Mas não são esses os detalhes que fazem essa memória me ser tão preciosa. São os gestos singelos e afetuosos sempre presentes na convivência com os meus avós. 

Já não havia tantos beijos e abraços quanto na primeira infância , mas esse afeto se mostrava de vários outros modos. Dentre os mais agradáveis, me recordo do cheiro de bolo que eu sempre sentia na cozinha da minha vó nos sábados à tarde. 

Depois que eu disse a ela que o melhor momento da minha semana era o café com bolo e/ou beiju dos sábados ou domingos à tarde na sua casa, minha vó passou a caprichar ainda mais em seu talento culinário. Bolo de cenoura com calda de chocolate, bolo de tapioca, bolo de laranja… Uma variedade de aromas e sabores que aquele forno produzia e que juntos às cores e perfumes das flores e às agradáveis conversas que tínhamos durante os lanches naquela cozinha - ou  mesmo na varanda, se o tempo não estava muito quente ou chuvoso - tornavam,  mais uma vez,  o singelo inesquecível. 

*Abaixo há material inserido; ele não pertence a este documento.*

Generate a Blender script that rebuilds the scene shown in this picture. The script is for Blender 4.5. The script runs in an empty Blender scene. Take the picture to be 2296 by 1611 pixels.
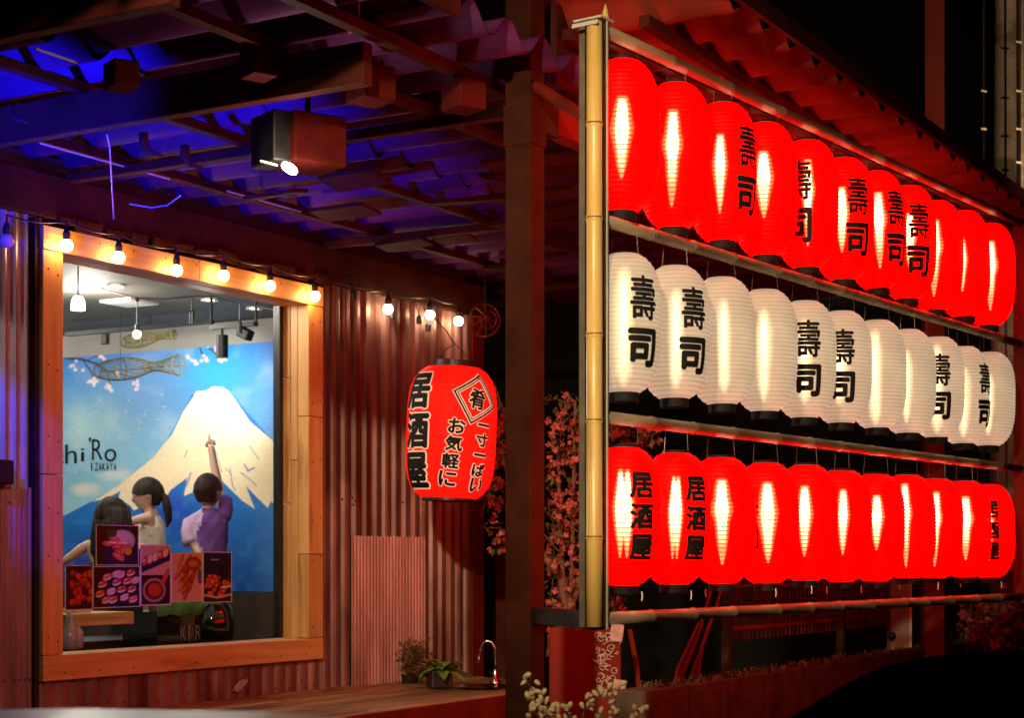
import bpy, bmesh, math, random
import numpy as np
from mathutils import Vector, Matrix
random.seed(7)
R = math.radians
SC = bpy.context.scene
COL = SC.collection

# ------------------------------------------------------------------ camera, world, exposure
CAMZ = 1.7
cam_d = bpy.data.cameras.new("camera")
cam = bpy.data.objects.new("camera", cam_d); COL.objects.link(cam)
cam.location = (0, 0, CAMZ); cam.rotation_euler = (R(90), 0, 0)
cam_d.sensor_width = 36; cam_d.lens = 36 * 3900 / 2296
cam_d.shift_y = 448 / 2296
cam_d.clip_start = 0.05; cam_d.clip_end = 800
cam_d.dof.use_dof = True; cam_d.dof.focus_distance = 6.8; cam_d.dof.aperture_fstop = 4.5
SC.camera = cam
world = bpy.data.worlds.new("World"); SC.world = world; world.use_nodes = True
wn = world.node_tree
for n_ in list(wn.nodes): wn.nodes.remove(n_)
sky = wn.nodes.new("ShaderNodeTexSky"); sky.sky_type = 'NISHITA'; sky.sun_disc = False
sky.sun_elevation = R(-4); sky.sun_rotation = R(200)
bg = wn.nodes.new("ShaderNodeBackground"); bg.inputs[1].default_value = 0.012
wo = wn.nodes.new("ShaderNodeOutputWorld")
wn.links.new(sky.outputs[0], bg.inputs[0]); wn.links.new(bg.outputs[0], wo.inputs[0])
SC.view_settings.view_transform = 'Standard'; SC.view_settings.look = 'None'
SC.view_settings.exposure = 0.0; SC.view_settings.gamma = 1.0; SC.view_settings.use_curve_mapping = False
cy = SC.cycles
cy.use_denoising = True
try: cy.denoiser = 'OPENIMAGEDENOISE'
except Exception: pass
cy.max_bounces = 7; cy.diffuse_bounces = 3; cy.glossy_bounces = 3; cy.transmission_bounces = 4
cy.transparent_max_bounces = 16; cy.use_light_tree = True
cy.sample_clamp_indirect = 4.0; cy.caustics_reflective = False; cy.caustics_refractive = False

# ------------------------------------------------------------------ frames and helpers
W0 = Vector((-1.962, 7.3, 0)); WA = math.atan2(.8634, .5045)      # house front: x along the wall, y into the house
RK0 = Vector((.274, 5.42, 0)); RKA = math.atan2(.816, .578)       # lantern rack: x along the rack, y behind it
def frame(o, a): return (Vector(o), a)
WF = frame(W0, WA); RF = frame(RK0, RKA); GF = frame((0, 0, 0), 0)
def to_world(F, p):
    o, a = F; c, s = math.cos(a), math.sin(a)
    return Vector((o.x + c * p[0] - s * p[1], o.y + s * p[0] + c * p[1], p[2]))
def wall_at(u, v, d):                      # a point of the photograph on the plane d metres into the house
    a = (u - 1148) / 3900
    t = (5.377 + d) / (.5045 - .8634 * a)
    return ((t * a + 1.962) * .5045 + (t - 7.3) * .8634, d, CAMZ - (v - 1253) / 3900 * t)
def at(u, v, y): return Vector(((u - 1148) / 3900 * y, y, CAMZ - (v - 1253) / 3900 * y))
def to_wall(p):
    q = Vector(p) - W0
    return (q.x * .5045 + q.y * .8634, -q.x * .8634 + q.y * .5045, p[2])
def px(s, d, z):                           # wall frame -> photograph (2296 wide)
    x = W0.x + .5045 * s - .8634 * d; y = W0.y + .8634 * s + .5045 * d
    return 1148 + 3900 * x / y, 1253 - 3900 * (z - CAMZ) / y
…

Antes que eu tivesse percebido,  havia feito vários desenhos no caderno. A frente da casa, o flamboyant com suas flores vermelhas, as xícaras e os pratos com beijus e bolos e outros pequenos detalhes cujos retratos estavam longe de ser minimamente parecidos com o real , mas que foram suficientes para marejar meus olhos. 

Hoje minha avó já não consegue mais fazer bolos ou beijus pra mim e já não pode cuidar pessoalmente do jardim da casa do Olho d'água. Mas ainda bem que ainda é manhã. 

Vai dar tempo de preparar um bolo e levar pro Olho d'água.

Em vez de passar o dia em casa, na companhia apenas das minhas doces lembranças, mudei de ideia e decidi enfrentar a chuva pra ir fazer mais algumas. 

Só preciso levar o bolo porque o café vovó ainda dá conta de fazer.